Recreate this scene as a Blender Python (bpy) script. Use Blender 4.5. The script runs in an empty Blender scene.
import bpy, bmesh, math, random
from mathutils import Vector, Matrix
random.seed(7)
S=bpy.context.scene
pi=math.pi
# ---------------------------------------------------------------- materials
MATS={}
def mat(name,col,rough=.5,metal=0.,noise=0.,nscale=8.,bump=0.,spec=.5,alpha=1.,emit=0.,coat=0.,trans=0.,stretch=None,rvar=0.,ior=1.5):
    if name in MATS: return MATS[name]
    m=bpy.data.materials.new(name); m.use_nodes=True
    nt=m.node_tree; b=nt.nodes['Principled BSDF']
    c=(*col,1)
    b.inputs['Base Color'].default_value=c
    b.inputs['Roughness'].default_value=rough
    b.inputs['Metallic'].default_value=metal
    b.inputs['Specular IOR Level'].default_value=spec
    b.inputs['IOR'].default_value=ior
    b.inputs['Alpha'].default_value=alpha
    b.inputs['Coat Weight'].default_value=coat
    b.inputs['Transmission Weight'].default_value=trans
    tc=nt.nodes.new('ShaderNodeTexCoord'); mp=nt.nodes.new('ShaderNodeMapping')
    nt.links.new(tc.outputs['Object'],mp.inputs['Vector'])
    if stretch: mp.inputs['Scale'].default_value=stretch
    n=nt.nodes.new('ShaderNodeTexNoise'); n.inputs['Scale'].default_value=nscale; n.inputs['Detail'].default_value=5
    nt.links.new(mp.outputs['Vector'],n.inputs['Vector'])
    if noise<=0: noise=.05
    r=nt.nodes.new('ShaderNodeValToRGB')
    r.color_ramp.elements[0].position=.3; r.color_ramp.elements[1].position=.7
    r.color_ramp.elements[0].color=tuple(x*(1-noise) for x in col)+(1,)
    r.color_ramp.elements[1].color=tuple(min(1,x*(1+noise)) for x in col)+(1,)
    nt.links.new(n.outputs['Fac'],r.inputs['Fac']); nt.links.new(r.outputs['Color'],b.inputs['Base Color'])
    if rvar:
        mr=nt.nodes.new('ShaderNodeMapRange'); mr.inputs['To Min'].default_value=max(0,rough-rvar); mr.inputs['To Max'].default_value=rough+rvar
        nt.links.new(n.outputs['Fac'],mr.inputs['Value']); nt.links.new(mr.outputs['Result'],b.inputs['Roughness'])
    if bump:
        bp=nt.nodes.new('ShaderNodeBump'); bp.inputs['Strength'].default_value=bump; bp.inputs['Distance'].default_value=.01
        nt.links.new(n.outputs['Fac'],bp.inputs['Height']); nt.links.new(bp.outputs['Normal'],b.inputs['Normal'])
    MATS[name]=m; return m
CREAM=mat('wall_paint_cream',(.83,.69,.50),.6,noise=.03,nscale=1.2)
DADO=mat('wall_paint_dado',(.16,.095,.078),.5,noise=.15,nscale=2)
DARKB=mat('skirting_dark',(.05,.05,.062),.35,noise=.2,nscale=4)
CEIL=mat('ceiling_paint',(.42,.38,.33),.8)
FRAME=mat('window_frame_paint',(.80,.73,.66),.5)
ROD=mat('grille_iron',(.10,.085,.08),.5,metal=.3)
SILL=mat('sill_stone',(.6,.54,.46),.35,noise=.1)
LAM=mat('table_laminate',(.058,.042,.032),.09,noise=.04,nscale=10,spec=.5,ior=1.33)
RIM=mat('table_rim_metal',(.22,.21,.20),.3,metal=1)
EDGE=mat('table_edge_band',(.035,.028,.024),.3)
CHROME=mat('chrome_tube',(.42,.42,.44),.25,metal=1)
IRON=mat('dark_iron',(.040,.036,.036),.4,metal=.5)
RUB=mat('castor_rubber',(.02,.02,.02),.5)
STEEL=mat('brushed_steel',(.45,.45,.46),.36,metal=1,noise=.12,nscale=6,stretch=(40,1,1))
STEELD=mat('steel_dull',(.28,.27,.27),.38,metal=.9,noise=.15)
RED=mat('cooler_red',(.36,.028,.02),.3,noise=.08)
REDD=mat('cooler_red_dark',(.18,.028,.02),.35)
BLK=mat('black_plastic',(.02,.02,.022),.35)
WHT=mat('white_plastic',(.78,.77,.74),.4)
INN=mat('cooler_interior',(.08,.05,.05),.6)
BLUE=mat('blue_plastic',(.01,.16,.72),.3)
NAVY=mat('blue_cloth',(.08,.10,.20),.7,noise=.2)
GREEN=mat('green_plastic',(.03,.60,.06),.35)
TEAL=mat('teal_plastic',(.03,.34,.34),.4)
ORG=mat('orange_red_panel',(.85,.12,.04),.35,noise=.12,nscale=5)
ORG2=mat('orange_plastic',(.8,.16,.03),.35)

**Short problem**
Extract all of the data shown above and repeat it verbatim.

**Solution to the exercise**
Recreate this scene as a Blender Python (bpy) script. Use Blender 4.5. The script runs in an empty Blender scene.
import bpy, bmesh, math, random
from mathutils import Vector, Matrix
random.seed(7)
S=bpy.context.scene
pi=math.pi
# ---------------------------------------------------------------- materials
MATS={}
def mat(name,col,rough=.5,metal=0.,noise=0.,nscale=8.,bump=0.,spec=.5,alpha=1.,emit=0.,coat=0.,trans=0.,stretch=None,rvar=0.,ior=1.5):
    if name in MATS: return MATS[name]
    m=bpy.data.materials.new(name); m.use_nodes=True
    nt=m.node_tree; b=nt.nodes['Principled BSDF']
    c=(*col,1)
    b.inputs['Base Color'].default_value=c
    b.inputs['Roughness'].default_value=rough
    b.inputs['Metallic'].default_value=metal
    b.inputs['Specular IOR Level'].default_value=spec
    b.inputs['IOR'].default_value=ior
    b.inputs['Alpha'].default_value=alpha
    b.inputs['Coat Weight'].default_value=coat
    b.inputs['Transmission Weight'].default_value=trans
    tc=nt.nodes.new('ShaderNodeTexCoord'); mp=nt.nodes.new('ShaderNodeMapping')
    nt.links.new(tc.outputs['Object'],mp.inputs['Vector'])
    if stretch: mp.inputs['Scale'].default_value=stretch
    n=nt.nodes.new('ShaderNodeTexNoise'); n.inputs['Scale'].default_value=nscale; n.inputs['Detail'].default_value=5
    nt.links.new(mp.outputs['Vector'],n.inputs['Vector'])
    if noise<=0: noise=.05
    r=nt.nodes.new('ShaderNodeValToRGB')
    r.color_ramp.elements[0].position=.3; r.color_ramp.elements[1].position=.7
    r.color_ramp.elements[0].color=tuple(x*(1-noise) for x in col)+(1,)
    r.color_ramp.elements[1].color=tuple(min(1,x*(1+noise)) for x in col)+(1,)
    nt.links.new(n.outputs['Fac'],r.inputs['Fac']); nt.links.new(r.outputs['Color'],b.inputs['Base Color'])
    if rvar:
        mr=nt.nodes.new('ShaderNodeMapRange'); mr.inputs['To Min'].default_value=max(0,rough-rvar); mr.inputs['To Max'].default_value=rough+rvar
        nt.links.new(n.outputs['Fac'],mr.inputs['Value']); nt.links.new(mr.outputs['Result'],b.inputs['Roughness'])
    if bump:
        bp=nt.nodes.new('ShaderNodeBump'); bp.inputs['Strength'].default_value=bump; bp.inputs['Distance'].default_value=.01
        nt.links.new(n.outputs['Fac'],bp.inputs['Height']); nt.links.new(bp.outputs['Normal'],b.inputs['Normal'])
    MATS[name]=m; return m
CREAM=mat('wall_paint_cream',(.83,.69,.50),.6,noise=.03,nscale=1.2)
DADO=mat('wall_paint_dado',(.16,.095,.078),.5,noise=.15,nscale=2)
DARKB=mat('skirting_dark',(.05,.05,.062),.35,noise=.2,nscale=4)
CEIL=mat('ceiling_paint',(.42,.38,.33),.8)
FRAME=mat('window_frame_paint',(.80,.73,.66),.5)
ROD=mat('grille_iron',(.10,.085,.08),.5,metal=.3)
SILL=mat('sill_stone',(.6,.54,.46),.35,noise=.1)
LAM=mat('table_laminate',(.058,.042,.032),.09,noise=.04,nscale=10,spec=.5,ior=1.33)
RIM=mat('table_rim_metal',(.22,.21,.20),.3,metal=1)
EDGE=mat('table_edge_band',(.035,.028,.024),.3)
CHROME=mat('chrome_tube',(.42,.42,.44),.25,metal=1)
IRON=mat('dark_iron',(.040,.036,.036),.4,metal=.5)
RUB=mat('castor_rubber',(.02,.02,.02),.5)
STEEL=mat('brushed_steel',(.45,.45,.46),.36,metal=1,noise=.12,nscale=6,stretch=(40,1,1))
STEELD=mat('steel_dull',(.28,.27,.27),.38,metal=.9,noise=.15)
RED=mat('cooler_red',(.36,.028,.02),.3,noise=.08)
REDD=mat('cooler_red_dark',(.18,.028,.02),.35)
BLK=mat('black_plastic',(.02,.02,.022),.35)
WHT=mat('white_plastic',(.78,.77,.74),.4)
INN=mat('cooler_interior',(.08,.05,.05),.6)
BLUE=mat('blue_plastic',(.01,.16,.72),.3)
NAVY=mat('blue_cloth',(.08,.10,.20),.7,noise=.2)
GREEN=mat('green_plastic',(.03,.60,.06),.35)
TEAL=mat('teal_plastic',(.03,.34,.34),.4)
ORG=mat('orange_red_panel',(.85,.12,.04),.35,noise=.12,nscale=5)
ORG2=mat('orange_plastic',(.8,.16,.03),.35)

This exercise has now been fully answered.